__RECORDED DATA__:
• • •
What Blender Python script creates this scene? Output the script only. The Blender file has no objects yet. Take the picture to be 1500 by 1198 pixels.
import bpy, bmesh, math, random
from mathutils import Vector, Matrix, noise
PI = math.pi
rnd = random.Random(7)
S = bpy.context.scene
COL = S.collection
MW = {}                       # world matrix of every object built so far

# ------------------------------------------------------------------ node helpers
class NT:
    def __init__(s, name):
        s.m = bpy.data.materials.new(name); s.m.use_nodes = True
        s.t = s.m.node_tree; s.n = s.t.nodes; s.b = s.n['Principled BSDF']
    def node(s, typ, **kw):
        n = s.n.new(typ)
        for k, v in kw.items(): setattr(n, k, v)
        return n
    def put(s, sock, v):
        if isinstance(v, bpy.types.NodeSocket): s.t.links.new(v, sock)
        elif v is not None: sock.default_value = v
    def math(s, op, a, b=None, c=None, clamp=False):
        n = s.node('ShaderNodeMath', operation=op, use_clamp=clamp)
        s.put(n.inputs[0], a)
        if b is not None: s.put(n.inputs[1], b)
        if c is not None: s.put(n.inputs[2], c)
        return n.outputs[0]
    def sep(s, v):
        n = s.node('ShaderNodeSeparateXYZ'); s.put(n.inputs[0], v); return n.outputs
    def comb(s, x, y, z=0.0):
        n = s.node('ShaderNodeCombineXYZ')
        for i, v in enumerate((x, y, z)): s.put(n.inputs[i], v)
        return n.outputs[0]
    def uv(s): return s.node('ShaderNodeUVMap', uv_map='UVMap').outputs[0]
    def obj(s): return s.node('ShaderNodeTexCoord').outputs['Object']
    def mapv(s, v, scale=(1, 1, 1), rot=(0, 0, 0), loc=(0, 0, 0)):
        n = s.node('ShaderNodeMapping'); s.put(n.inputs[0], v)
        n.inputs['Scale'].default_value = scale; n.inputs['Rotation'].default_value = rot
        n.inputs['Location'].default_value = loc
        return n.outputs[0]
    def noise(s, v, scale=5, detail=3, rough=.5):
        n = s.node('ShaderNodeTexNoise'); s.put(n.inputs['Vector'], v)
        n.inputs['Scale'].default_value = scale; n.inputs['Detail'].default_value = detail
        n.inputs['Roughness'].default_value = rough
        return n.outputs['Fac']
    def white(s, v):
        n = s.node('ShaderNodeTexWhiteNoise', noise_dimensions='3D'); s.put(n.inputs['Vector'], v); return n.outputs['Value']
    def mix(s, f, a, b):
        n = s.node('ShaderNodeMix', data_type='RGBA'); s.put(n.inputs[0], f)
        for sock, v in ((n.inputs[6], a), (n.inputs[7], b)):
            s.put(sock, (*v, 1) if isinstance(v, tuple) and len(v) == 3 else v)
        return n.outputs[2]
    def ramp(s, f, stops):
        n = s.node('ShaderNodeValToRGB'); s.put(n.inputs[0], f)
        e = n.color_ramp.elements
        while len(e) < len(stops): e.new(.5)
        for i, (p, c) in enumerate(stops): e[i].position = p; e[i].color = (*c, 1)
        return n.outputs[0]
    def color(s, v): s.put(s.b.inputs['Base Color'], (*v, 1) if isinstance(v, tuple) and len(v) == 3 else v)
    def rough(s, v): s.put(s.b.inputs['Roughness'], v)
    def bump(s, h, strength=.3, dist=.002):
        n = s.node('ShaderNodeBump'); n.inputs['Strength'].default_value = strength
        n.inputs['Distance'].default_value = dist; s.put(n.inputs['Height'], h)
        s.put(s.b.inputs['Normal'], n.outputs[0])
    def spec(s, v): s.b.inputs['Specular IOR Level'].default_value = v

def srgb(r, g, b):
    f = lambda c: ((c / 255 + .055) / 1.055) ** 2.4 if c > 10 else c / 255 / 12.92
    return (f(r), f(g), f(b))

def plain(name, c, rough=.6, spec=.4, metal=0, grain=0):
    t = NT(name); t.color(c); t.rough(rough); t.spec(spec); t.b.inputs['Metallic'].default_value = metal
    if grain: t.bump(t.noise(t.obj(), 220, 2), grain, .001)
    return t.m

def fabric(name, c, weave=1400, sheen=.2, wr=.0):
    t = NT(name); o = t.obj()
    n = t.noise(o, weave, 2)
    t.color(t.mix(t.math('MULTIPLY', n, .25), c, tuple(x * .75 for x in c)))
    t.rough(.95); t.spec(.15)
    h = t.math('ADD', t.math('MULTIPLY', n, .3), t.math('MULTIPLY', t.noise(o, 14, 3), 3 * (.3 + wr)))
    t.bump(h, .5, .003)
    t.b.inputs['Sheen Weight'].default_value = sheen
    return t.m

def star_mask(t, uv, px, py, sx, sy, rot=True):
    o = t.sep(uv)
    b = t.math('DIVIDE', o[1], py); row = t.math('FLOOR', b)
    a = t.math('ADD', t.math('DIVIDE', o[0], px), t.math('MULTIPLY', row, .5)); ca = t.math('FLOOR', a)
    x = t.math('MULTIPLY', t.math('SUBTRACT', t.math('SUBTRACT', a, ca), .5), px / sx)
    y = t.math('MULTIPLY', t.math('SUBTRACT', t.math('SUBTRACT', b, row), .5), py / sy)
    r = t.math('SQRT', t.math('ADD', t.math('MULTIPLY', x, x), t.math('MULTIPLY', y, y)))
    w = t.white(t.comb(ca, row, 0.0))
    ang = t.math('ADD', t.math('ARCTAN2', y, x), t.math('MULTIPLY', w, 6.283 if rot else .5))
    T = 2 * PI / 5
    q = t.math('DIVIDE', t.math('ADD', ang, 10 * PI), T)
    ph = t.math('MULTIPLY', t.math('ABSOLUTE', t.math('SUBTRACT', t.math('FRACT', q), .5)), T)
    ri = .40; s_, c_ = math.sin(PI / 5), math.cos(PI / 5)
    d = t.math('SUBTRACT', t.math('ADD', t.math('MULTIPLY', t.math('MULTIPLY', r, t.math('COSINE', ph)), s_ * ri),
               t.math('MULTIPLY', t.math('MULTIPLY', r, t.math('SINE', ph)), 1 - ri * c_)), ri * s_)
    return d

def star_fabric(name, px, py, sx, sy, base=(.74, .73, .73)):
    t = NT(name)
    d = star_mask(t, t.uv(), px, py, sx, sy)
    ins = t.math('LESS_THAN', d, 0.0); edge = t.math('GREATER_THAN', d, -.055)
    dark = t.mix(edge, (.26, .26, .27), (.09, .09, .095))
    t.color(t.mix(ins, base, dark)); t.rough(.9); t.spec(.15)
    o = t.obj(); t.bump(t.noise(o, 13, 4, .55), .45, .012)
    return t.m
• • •
__DESCRIPTION OF THE TASK__: Every line above needs to be retyped exactly.

__EXERCISE ANSWER__:
What Blender Python script creates this scene? Output the script only. The Blender file has no objects yet. Take the picture to be 1500 by 1198 pixels.
import bpy, bmesh, math, random
from mathutils import Vector, Matrix, noise
PI = math.pi
rnd = random.Random(7)
S = bpy.context.scene
COL = S.collection
MW = {}                       # world matrix of every object built so far

# ------------------------------------------------------------------ node helpers
class NT:
    def __init__(s, name):
        s.m = bpy.data.materials.new(name); s.m.use_nodes = True
        s.t = s.m.node_tree; s.n = s.t.nodes; s.b = s.n['Principled BSDF']
    def node(s, typ, **kw):
        n = s.n.new(typ)
        for k, v in kw.items(): setattr(n, k, v)
        return n
    def put(s, sock, v):
        if isinstance(v, bpy.types.NodeSocket): s.t.links.new(v, sock)
        elif v is not None: sock.default_value = v
    def math(s, op, a, b=None, c=None, clamp=False):
        n = s.node('ShaderNodeMath', operation=op, use_clamp=clamp)
        s.put(n.inputs[0], a)
        if b is not None: s.put(n.inputs[1], b)
        if c is not None: s.put(n.inputs[2], c)
        return n.outputs[0]
    def sep(s, v):
        n = s.node('ShaderNodeSeparateXYZ'); s.put(n.inputs[0], v); return n.outputs
    def comb(s, x, y, z=0.0):
        n = s.node('ShaderNodeCombineXYZ')
        for i, v in enumerate((x, y, z)): s.put(n.inputs[i], v)
        return n.outputs[0]
    def uv(s): return s.node('ShaderNodeUVMap', uv_map='UVMap').outputs[0]
    def obj(s): return s.node('ShaderNodeTexCoord').outputs['Object']
    def mapv(s, v, scale=(1, 1, 1), rot=(0, 0, 0), loc=(0, 0, 0)):
        n = s.node('ShaderNodeMapping'); s.put(n.inputs[0], v)
        n.inputs['Scale'].default_value = scale; n.inputs['Rotation'].default_value = rot
        n.inputs['Location'].default_value = loc
        return n.outputs[0]
    def noise(s, v, scale=5, detail=3, rough=.5):
        n = s.node('ShaderNodeTexNoise'); s.put(n.inputs['Vector'], v)
        n.inputs['Scale'].default_value = scale; n.inputs['Detail'].default_value = detail
        n.inputs['Roughness'].default_value = rough
        return n.outputs['Fac']
    def white(s, v):
        n = s.node('ShaderNodeTexWhiteNoise', noise_dimensions='3D'); s.put(n.inputs['Vector'], v); return n.outputs['Value']
    def mix(s, f, a, b):
        n = s.node('ShaderNodeMix', data_type='RGBA'); s.put(n.inputs[0], f)
        for sock, v in ((n.inputs[6], a), (n.inputs[7], b)):
            s.put(sock, (*v, 1) if isinstance(v, tuple) and len(v) == 3 else v)
        return n.outputs[2]
    def ramp(s, f, stops):
        n = s.node('ShaderNodeValToRGB'); s.put(n.inputs[0], f)
        e = n.color_ramp.elements
        while len(e) < len(stops): e.new(.5)
        for i, (p, c) in enumerate(stops): e[i].position = p; e[i].color = (*c, 1)
        return n.outputs[0]
    def color(s, v): s.put(s.b.inputs['Base Color'], (*v, 1) if isinstance(v, tuple) and len(v) == 3 else v)
    def rough(s, v): s.put(s.b.inputs['Roughness'], v)
    def bump(s, h, strength=.3, dist=.002):
        n = s.node('ShaderNodeBump'); n.inputs['Strength'].default_value = strength
        n.inputs['Distance'].default_value = dist; s.put(n.inputs['Height'], h)
        s.put(s.b.inputs['Normal'], n.outputs[0])
    def spec(s, v): s.b.inputs['Specular IOR Level'].default_value = v

def srgb(r, g, b):
    f = lambda c: ((c / 255 + .055) / 1.055) ** 2.4 if c > 10 else c / 255 / 12.92
    return (f(r), f(g), f(b))

def plain(name, c, rough=.6, spec=.4, metal=0, grain=0):
    t = NT(name); t.color(c); t.rough(rough); t.spec(spec); t.b.inputs['Metallic'].default_value = metal
    if grain: t.bump(t.noise(t.obj(), 220, 2), grain, .001)
    return t.m

def fabric(name, c, weave=1400, sheen=.2, wr=.0):
    t = NT(name); o = t.obj()
    n = t.noise(o, weave, 2)
    t.color(t.mix(t.math('MULTIPLY', n, .25), c, tuple(x * .75 for x in c)))
    t.rough(.95); t.spec(.15)
    h = t.math('ADD', t.math('MULTIPLY', n, .3), t.math('MULTIPLY', t.noise(o, 14, 3), 3 * (.3 + wr)))
    t.bump(h, .5, .003)
    t.b.inputs['Sheen Weight'].default_value = sheen
    return t.m

def star_mask(t, uv, px, py, sx, sy, rot=True):
    o = t.sep(uv)
    b = t.math('DIVIDE', o[1], py); row = t.math('FLOOR', b)
    a = t.math('ADD', t.math('DIVIDE', o[0], px), t.math('MULTIPLY', row, .5)); ca = t.math('FLOOR', a)
    x = t.math('MULTIPLY', t.math('SUBTRACT', t.math('SUBTRACT', a, ca), .5), px / sx)
    y = t.math('MULTIPLY', t.math('SUBTRACT', t.math('SUBTRACT', b, row), .5), py / sy)
    r = t.math('SQRT', t.math('ADD', t.math('MULTIPLY', x, x), t.math('MULTIPLY', y, y)))
    w = t.white(t.comb(ca, row, 0.0))
    ang = t.math('ADD', t.math('ARCTAN2', y, x), t.math('MULTIPLY', w, 6.283 if rot else .5))
    T = 2 * PI / 5
    q = t.math('DIVIDE', t.math('ADD', ang, 10 * PI), T)
    ph = t.math('MULTIPLY', t.math('ABSOLUTE', t.math('SUBTRACT', t.math('FRACT', q), .5)), T)
    ri = .40; s_, c_ = math.sin(PI / 5), math.cos(PI / 5)
    d = t.math('SUBTRACT', t.math('ADD', t.math('MULTIPLY', t.math('MULTIPLY', r, t.math('COSINE', ph)), s_ * ri),
               t.math('MULTIPLY', t.math('MULTIPLY', r, t.math('SINE', ph)), 1 - ri * c_)), ri * s_)
    return d

def star_fabric(name, px, py, sx, sy, base=(.74, .73, .73)):
    t = NT(name)
    d = star_mask(t, t.uv(), px, py, sx, sy)
    ins = t.math('LESS_THAN', d, 0.0); edge = t.math('GREATER_THAN', d, -.055)
    dark = t.mix(edge, (.26, .26, .27), (.09, .09, .095))
    t.color(t.mix(ins, base, dark)); t.rough(.9); t.spec(.15)
    o = t.obj(); t.bump(t.noise(o, 13, 4, .55), .45, .012)
    return t.m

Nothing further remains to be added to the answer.